Dicen --me dicen-- que en las tertulias informales que se producen en lugares de espera o asueto (peluquería, cafetería, etc.) suelen provocarse más o menos espontáneamente conversaciones sobre determinados temas del momento, extraídos, en general, de los medios de comunicación, con preferencia de los televisivos. Allí se habla de los personajes o personajillos de la pantalla, de las tertulias, eso sí, formales con la presencia de tertulianos fijos, a sueldo, imagino. Y en los lugares antedichos --y en otros-- el espectador se convierte casi en familiar de los protagonistas, los conoce, sabe con quiénes conviven y todos los líos de familia.
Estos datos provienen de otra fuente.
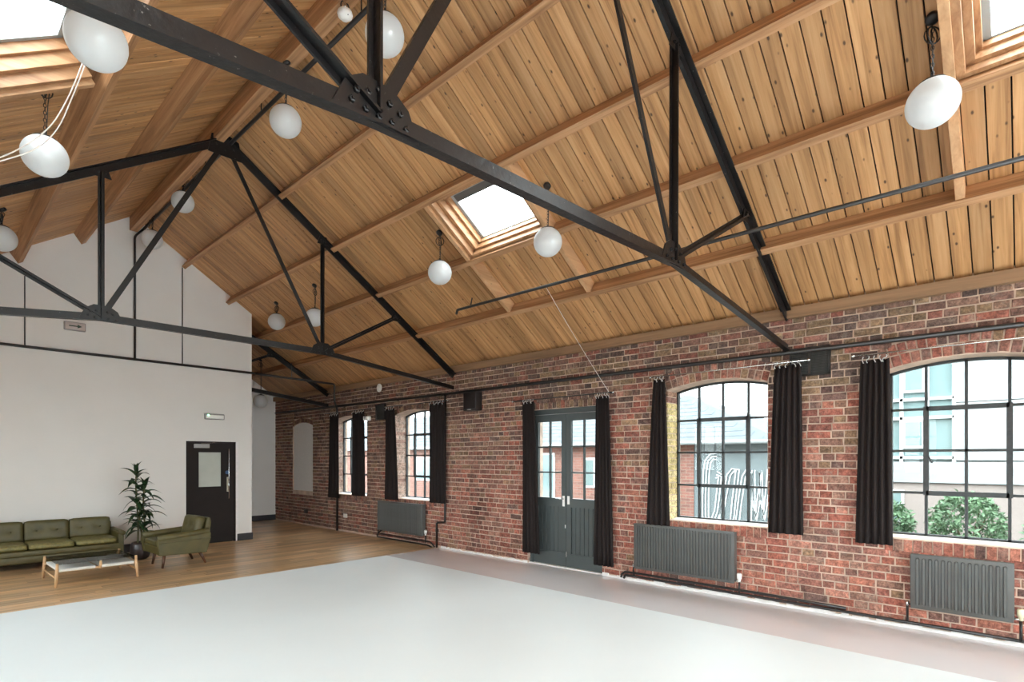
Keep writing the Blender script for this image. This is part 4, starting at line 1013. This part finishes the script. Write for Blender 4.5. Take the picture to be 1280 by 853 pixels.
armchair()

# ------------------------------------------------------------------ coffee table
def coffee_table():
    root = thing('coffee_table', 'low coffee table with glass top, pale wooden legs and white woven shelf', 'coffee table', (1.57, 9.24, 0), math.radians(1.5)); B = MT['beech']; hx, hy = 0.425, 0.415
    for sx in (-1, 1):
        for sy in (-1, 1):
            MB().tube([(sx*(hx+0.01),sy*(hy+0.005),0.0),(sx*hx,sy*hy,0.12),(sx*(hx-0.008),sy*(hy-0.004),0.292)], [0.013,0.02,0.015], 10).build('leg', B, root, smooth=True)
        MB().tube([(sx*hx,-hy,0.11),(sx*hx,hy,0.11)], 0.012, 8).build('stretcher', B, root, smooth=True)
    for sy in (-1, 1): MB().tube([(-hx,sy*(hy-0.03),0.19),(hx,sy*(hy-0.03),0.19)], 0.012, 8).build('rail', B, root, smooth=True)
    MB().box(-0.02,0.02,-hy+0.02,hy-0.02,0.178,0.196).build('crossbar', B, root)
    MB().tube([(0.03,-hy+0.03,0.17),(0.03,-hy+0.03,0.275)], [0.022,0.014], 8).build('support_peg', B, root, smooth=True)
    for a, b in ((-hx+0.02,-0.025),(0.025,hx-0.02)):
        sh = rounded_box('woven_shelf', MT['cord_weave'], root, a, b, -hy+0.015, hy-0.015, 0.182, 0.212, 0.008, 2); m = MB(); n = 40
        for i in range(n):
            x = a+(b-a)*(i+0.5)/n; m.tube([(x,-hy+0.014,0.197),(x,-hy+0.02,0.2135),(x,hy-0.02,0.2135),(x,hy-0.014,0.197)], 0.0042, 4)
        w = m.build('cord_strands', MT['cord_weave'], sh); w['kind'] = 'stuff'
    rounded_box('glass_top', MT['smoked'], root, -hx+0.012, hx-0.012, -hy+0.012, hy-0.012, 0.276, 0.284, 0.003, 2)
coffee_table()

# ------------------------------------------------------------------ potted plant
def plant():
    root = thing('potted_plant', 'tall potted dracaena with dark strap leaves in a dark pot', 'plant', (2.40, 10.36, 0)); q = random.Random(5)
    MB().lathe([(0.085,0),(0.118,0.03),(0.138,0.10),(0.14,0.16),(0.128,0.24),(0.112,0.275),(0.10,0.275),(0.098,0.245)], n=28).build('pot', MT['pot'], root, smooth=True)
    MB().lathe([(0.1,0.24),(0.0,0.248)], n=20).build('soil', MT['soil'], root)
    LM = []
    for v in range(4):
        m = MB(); L, W = 0.28+0.025*v, 0.044; n = 7; vs = []; fs = []; droop = 0.7+0.35*v
        for i in range(n+1):
            t = i/n; w = W*math.sin(math.pi*min(1, 0.12+0.88*t)**0.8)*(1-0.15*t); a = 0.55-droop*t; x = L*t*(1-0.10*t*droop); z = L*(0.42*t-0.45*droop*t*t)
            if i == n: w = 0.001
            for s in (-1, 0, 1): vs.append((x, s*w, z+abs(s)*w*0.35))
        for i in range(n):
            for s in (0, 1): fs.append((i*3+s, i*3+s+1, i*3+s+4, i*3+s+3))
        LM.append(m.add(vs, fs).mesh('leaf', MT['leaf'], True, False))
    canes = [((-0.03,0.02),(-0.05,0.0),1.40,0.50), ((0.045,-0.01),(0.06,0.02),1.15,0.45), ((0.0,-0.05),(-0.005,-0.03),0.80,0.42)]
    for (bx,by),(tx,ty),zt,zs in canes:
        pts = [(bx+(tx-bx)*t+0.012*math.sin(6*t), by+(ty-by)*t, 0.235+(zt-0.235)*t) for t in [k/8 for k in range(9)]]
        st = MB().tube(pts, [0.015-0.006*k/8 for k in range(9)], 8).build('stem', MT['stem'], root, smooth=True)
        n = int((zt-zs)/0.027)
        for i in range(n):
            t = (zs+(zt-zs)*i/n-0.235)/(zt-0.235); x, y = bx+(tx-bx)*t, by+(ty-by)*t; z = 0.235+(zt-0.235)*t
            o = link('leaf', q.choice(LM), st); o.location = (x, y, z); up = 0.0 if i < n-6 else (i-n+6)*0.16
            o.rotation_euler = (q.uniform(-.25,.25), -up-q.uniform(-0.35,0.35), i*2.4+q.uniform(-.4,.4)); s = q.uniform(0.75,1.15)*(1-0.3*max(0, up)); o.scale = (s, s*q.uniform(0.9,1.2), s)
        for k in range(5):
            o = link('leaf', LM[0], st); o.location = pts[-1]; o.rotation_euler = (0, -0.75-q.uniform(0,0.4), k*1.26+q.uniform(-.3,.3)); s = q.uniform(0.55,0.8); o.scale = (s,s,s)
plant()

# ------------------------------------------------------------------ outside the windows
MT['asphalt'] = plain('grey_paving', lin(96,96,94), 0.9, vary=0.15, scale=2)
MT['slate'] = plain('slate_roof', lin(84,92,96), 0.8, vary=0.2, scale=5)
MT['o_brick'] = None
def outbrick(name, c1, c2, mortar):
    m, nt, b = newmat(name); b.inputs['Roughness'].default_value = 0.9; ge = N(nt, 'ShaderNodeNewGeometry'); mp = N(nt, 'ShaderNodeMapping'); mp.inputs['Rotation'].default_value = (math.pi/2, 0, math.pi/2)
    nt.links.new(ge.outputs['Position'], mp.inputs[0])
    sx = N(nt, 'ShaderNodeSeparateXYZ'); nt.links.new(ge.outputs['Position'], sx.inputs[0]); cx = N(nt, 'ShaderNodeCombineXYZ')
    ad = N(nt, 'ShaderNodeMath', operation='ADD'); nt.links.new(sx.outputs[0], ad.inputs[0]); nt.links.new(sx.outputs[1], ad.inputs[1])
    nt.links.new(ad.outputs[0], cx.inputs[0]); nt.links.new(sx.outputs[2], cx.inputs[1])
    t = N(nt, 'ShaderNodeTexBrick', i_Scale=1.0, i_Color1=(*c1,1), i_Color2=(*c2,1), i_Mortar=(*mortar,1)); t.inputs['Brick Width'].default_value = 0.23; t.inputs['Row Height'].default_value = 0.078; t.inputs['Mortar Size'].default_value = 0.006
    nt.links.new(cx.outputs[0], t.inputs['Vector']); nt.links.new(t.outputs[0], b.inputs['Base Color']); return m
MT['o_brick'] = outbrick('street_brick', lin(146,100,88), lin(122,86,76), lin(142,130,120))
MT['o_grey'] = plain('grey_painted_wall', lin(112,122,124), 0.8, vary=0.08, scale=3)
MT['o_white'] = plain('white_cladding', lin(150,154,154), 0.6, vary=0.03, scale=2)
MT['o_pink'] = plain('pale_render', lin(148,136,130), 0.8, vary=0.04, scale=2)
MT['o_glass'] = plain('street_glass', lin(120,140,140), 0.08, vary=0.1, scale=1)  # pale base colour stands in for the reflected sky
MT['o_frame'] = plain('white_window_frame', lin(214,216,216), 0.5)
MT['o_leaf'] = plain('shrub_leaf', lin(92,120,88), 0.6, vary=0.5, scale=3)
MT['lettering'] = plain('white_lettering', lin(226,230,230), 0.6)
g = struct(MB().box(XW+0.36, 70, -45, 70, -0.3, -0.12).build('ground_yard', MT['asphalt']))
g = struct(MB().box(-60, XL-0.36, -45, 70, -0.3, -0.12).build('ground_lane', MT['asphalt']))
# low slate-roofed building with the painted wall
root = thing('low_building', 'low brick building with slate hipped roof seen through the window and doors', 'building', (13.0, 10.0, -0.12))
BX = 13.0; ya, yb = 4.05, 26.0; ez = 2.17
MB().box(0, 6.0, 6.0-10, yb-10, 0, ez).build('brick_wall', MT['o_brick'], root)
MB().box(0.02, 6.0, ya-10, 6.0-10, 0, ez).build('painted_wall', MT['o_grey'], root)
rz = ez+1.5; m = MB(); y0, y1 = ya-10-0.15, yb-10
vs = [(-0.2,y0,ez-0.05),(6.2,y0,ez-0.05),(6.2,y1,ez-0.05),(-0.2,y1,ez-0.05),(3.0,y0+3.6,rz),(3.0,y1,rz)]
m.add(vs, [(0,3,2,1),(0,1,4),(1,2,5,4),(2,3,5),(3,0,4,5)]); rf = m.build('slate_roof', MT['slate'], root)
n = 12
for i in range(n):                                            # slate courses on the near slope
    t = (i+0.5)/n; x = -0.2+3.2*t; z = ez-0.05+(rz-ez+0.05)*t; ys = y0+3.6*t+0.3
    MB().obox((x,(ys+y1)/2,z), ((0,1,0),(3.2,0,rz-ez+0.05),(-(rz-ez+0.05),0,3.2)), ((y1-ys)/2,0.12,0.006)).build('slate_course', MT['slate'], rf)
MB().tube([(-0.26,y0,ez-0.06),(-0.26,y1,ez-0.06)], 0.05, 8).build('gutter', MT['o_white'], root, smooth=True)
MB().tube([(-0.06,6.45-10,0),(-0.06,6.45-10,ez-0.05)], 0.045, 8).build('downpipe', MT['o_frame'], root, smooth=True)
for y, z0, z1, w in ((8.9,0.9,1.75,0.8),(10.9,0.0,1.9,1.1),(12.6,0.9,1.8,1.0),(16.5,0.9,1.8,1.2),(19.5,0.9,1.8,1.2)):
    f = MB().box(-0.03,0.02,y-10-w/2,y-10+w/2,z0,z1).build('window', MT['o_frame'], root)
    for k in (0, 1): MB().box(-0.036,-0.025,y-10-w/2+0.05+k*w/2,y-10+k*w/2-0.05+0.02,z0+0.06,z1-0.06).build('pane', MT['o_glass'], f)
# white outlined lettering painted on the grey wall
lt = thing('wall_lettering', 'large white outlined italic letters painted on the grey wall outside', 'lettering', (BX-0.005, 4.1, 0.0))
def stroke(name, pts, offs=(-0.032, 0.032)):
    r = empty(name); r.parent = lt
    for off in offs:
        m = MB(); P = [Vector((0, p[0], p[1])) for p in pts]
        Q = []
        for i, p in enumerate(P):
            d = (P[min(i+1,len(P)-1)]-P[max(i-1,0)]).normalized(); nrm = Vector((0,-d.z,d.y)); Q.append(p+nrm*off)
        for a, b in zip(Q, Q[1:]): m.bar(a, b+(b-a).normalized()*0.01, 0.012, 0.024, up=(0, -(b-a).z, (b-a).y))
        m.build('stroke_line', MT['lettering'], r)
def arcp(cy, cz, ry, rz_, a0, a1, n=8): return [(cy+ry*math.cos(math.radians(a0+(a1-a0)*i/n)), cz+rz_*math.sin(math.radians(a0+(a1-a0)*i/n))) for i in range(n+1)]
yq = lambda px: (lambda u: 13.0*(math.cos(YAW)-u*math.sin(YAW))/(math.sin(YAW)+u*math.cos(YAW)) - 4.1)((px-640)/FPX)
def zq(px, py): u = (px-640)/FPX; t = 13.0/(math.sin(YAW)+u*math.cos(YAW)); return CAM_H+(HORIZON-py)/FPX*t
def pl(pp): return [(yq(x), zq(x, y)) for x, y in pp]
stroke('letter_g', pl([(896,571),(890,571),(885,577),(883,590),(882,620),(882,645),(885,656),(891,655),(897,640),(900,615),(902,596),(896,594)]), (-0.075, 0.0, 0.075))
stroke('letter_r', pl([(901,652),(906,620),(911,594),(916,588),(922,588),(920,605),(917,630),(915,652)]), (-0.04, 0.04))
stroke('letter_a', pl([(922,652),(926,620),(930,596),(934,589),(938,592),(938,612),(937,652)]), (-0.04, 0.04))
stroke('letter_w', pl([(942,588),(942,625),(945,650),(949,620),(951,590),(952,625),(955,650),(959,615),(961,588)]), (-0.03, 0.03))
# modern building
root = thing('modern_building', 'modern glass and white panel building seen through the large window', 'building', (14.6, -3.0, -0.12))
MB().box(0.12, 6, -9, 6.4, 0, 9).build('core_wall', MT['o_white'], root)
ga, gb = 1.55-3+3, 3.3+3
P = lambda y: y+3.0
MB().box(0.0, 0.12, P(-12), P(3.4), 0, 1.20).build('ground_wall', MT['o_pink'], root)
for k in range(12):
    y = 3.4-1.25*k; MB().box(-0.06, 0.1, P(y-1.24), P(y), 1.215, 1.66).build('cladding_panel', MT['o_white'], root)
MB().box(0.06, 0.1, P(1.1), P(3.4), 1.68, 6.6).build('glass_wall', MT['o_glass'], root)
for y in (3.4, 2.85, 2.42, 2.0, 1.55, 1.1): MB().box(-0.02, 0.08, P(y)-0.03, P(y)+0.03, 1.66, 6.6).build('mullion', MT['o_frame'], root)
for z in (1.75, 2.6, 3.0, 3.9, 4.3, 5.2): MB().box(-0.02, 0.08, P(1.1), P(3.4), z-0.03, z+0.03).build('transom', MT['o_frame'], root)
for y in (2.63, 1.78):
    for z in (1.95, 3.15): 
        f = MB().box(-0.03, 0.08, P(y)-0.2, P(y)+0.2, z, z+0.62).build('opening_light', MT['o_frame'], root); MB().box(-0.04,-0.02,P(y)-0.15,P(y)+0.15,z+0.05,z+0.57).build('pane', MT['o_glass'], f)
for k in range(7):
    for j in range(4): MB().box(-0.05, 0.1, P(1.07-1.3*k)-1.28, P(1.07-1.3*k), 1.69+1.2*j, 1.69+1.2*j+1.185).build('cladding_panel', MT['o_white'], root)
f = MB().box(-0.05, 0.03, P(1.95), P(2.75), 0.35, 1.05).build('window', MT['o_frame'], root)
for a, b, c, d in ((2.0,2.32,0.72,1.0),(2.38,2.7,0.72,1.0),(2.0,2.32,0.4,0.66),(2.38,2.7,0.4,0.66)): MB().box(-0.06,-0.03,P(a),P(b),c,d).build('pane', MT['o_glass'], f)
# shrubs
LEAF = MB().add([(0,0,0),(0.05,0.022,0.01),(0.1,0,0.0),(0.05,-0.022,0.01)], [(0,1,2,3)])
def shrub(label, x, y, r, h, n, seed):
    q = random.Random(seed); root = thing('shrub', label, 'shrub', (x, y, -0.12), group='shrubs outside the large window'); m = MB()
    for i in range(n):
        t, p = q.uniform(0, 2*math.pi), math.acos(q.uniform(-0.6, 1)); rr = r*q.uniform(0.65, 1.0); c = Vector((rr*math.sin(p)*math.cos(t), rr*math.sin(p)*math.sin(t), h*0.5+h*0.5*math.cos(p)*q.uniform(.8,1)))
        rot = Matrix.Rotation(q.uniform(0,6.3),3,'Z') @ Matrix.Rotation(q.uniform(-1.2,1.2),3,'Y') @ Matrix.Rotation(q.uniform(-1,1),3,'X'); s = q.uniform(0.7,1.4)
        m.add([c + rot @ (Vector(v)*s) for v in LEAF.v], [(0,1,2,3)])
    f = m.build('foliage', MT['o_leaf'], root); f['kind'] = 'stuff'
    s = MB()
    for k in range(5): t = k*1.26; s.tube([(0,0,0),(r*0.3*math.cos(t),r*0.3*math.sin(t),h*0.4),(r*0.55*math.cos(t),r*0.55*math.sin(t),h*0.75)], [0.02,0.013,0.006], 5)
    s.build('stems', MT['stem'], root)
shrub('round green shrub outside the large window beside the curtain', 12.6, 2.0, 0.5, 0.95, 1500, 1)
shrub('leafy green shrub outside the large window in front of the white panels', 12.2, 0.75, 0.55, 1.15, 1700, 2)
shrub('leafy green shrub outside the large window at the edge of the photo', 12.0, -0.55, 0.6, 1.05, 1700, 3)
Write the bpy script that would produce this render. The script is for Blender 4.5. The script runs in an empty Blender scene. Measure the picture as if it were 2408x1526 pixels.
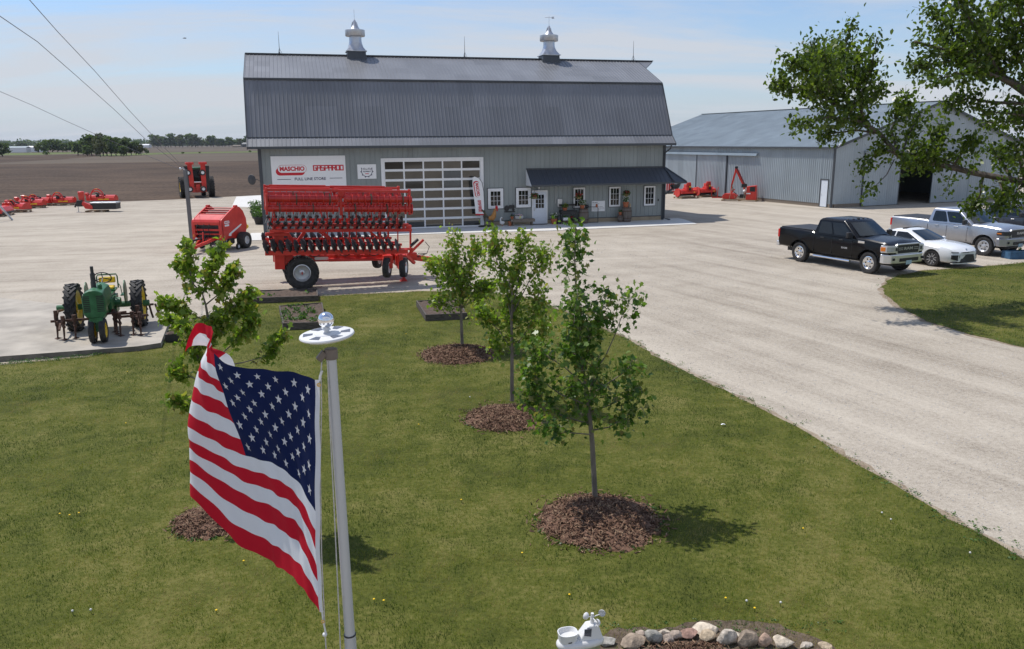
import bpy, bmesh, math, random
import numpy as np
from mathutils import Vector, Matrix
SC = bpy.context.scene
COL = SC.collection
R = math.radians
rnd = random.Random(7)

# ---------------------------------------------------------------- camera model (shared by the camera and by surveying helpers)
FOC, PX, PY, CH = 1878.0, 1204.0, 763.0, 5.3
_p = math.atan(432 / FOC); _r = 0.0076
_F = Vector((0, math.cos(_p), -math.sin(_p)))
_U0 = Vector((0, math.sin(_p), math.cos(_p))); _R0 = Vector((1, 0, 0))
_Rt = math.cos(_r) * _R0 - math.sin(_r) * _U0
_Up = math.sin(_r) * _R0 + math.cos(_r) * _U0
EYE = Vector((0, 0, CH))
def ray(x, y): return _F + _Rt * ((x - PX) / FOC) - _Up * ((y - PY) / FOC)
def G(x, y, z=0.0):
    d = ray(x, y); return EYE + d * ((z - CH) / d.z)
def AT(x, y, Y):
    d = ray(x, y); return EYE + d * (Y / d.y)

# ---------------------------------------------------------------- object helpers
def link(o, parent=None):
    COL.objects.link(o)
    if parent is not None: o.parent = parent
    return o
def tag(o, label=None, cat=None, group=None, kind=None):
    if label: o['label'] = label
    if cat: o['category'] = cat
    if group: o['group'] = group
    if kind: o['kind'] = kind
    return o
def thing(name, label, cat, loc=(0, 0, 0), rz=0.0, group=None):
    o = bpy.data.objects.new(name, None); o.empty_display_size = .2
    link(o); o.location = loc; o.rotation_euler = (0, 0, rz)
    return tag(o, label, cat, group)
def copy_tree(o, parent=None):
    c = o.copy(); COL.objects.link(c)
    if parent is not None: c.parent = parent
    for ch in list(o.children): copy_tree(ch, c)
    return c
def place(o, loc, rz=0.0, label=None, s=None):
    o.location = loc; o.rotation_euler = (0, 0, rz)
    if label: o['label'] = label
    if s: o.scale = (s, s, s)
    return o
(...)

Hasta tal punto el efecto de este aprendizaje puede ser tan contagioso que uno acaba identificándose con aquellos protagonistas poniéndose a favor o en contra de alguno de ellos en cada tertulia. Y así nos va. Es, pues, entonces cuando hemos de echar mano de un nuevo recurso: desaprender, que no significa borrar, sino dejar de ser esclavos de este aprendizaje. «Los analfabetos del siglo XXI --decía Alvin Toffler-- no serán aquellos que no sepan leer ni escribir, sino aquellos que no sepan desaprender».

Se impone, pues, la tarea de no permanecer estático ante una pantalla, pongamos por caso, sino de seleccionar los programas útiles y serios y desaprender todo aquello que suene a vaciedad manifiesta.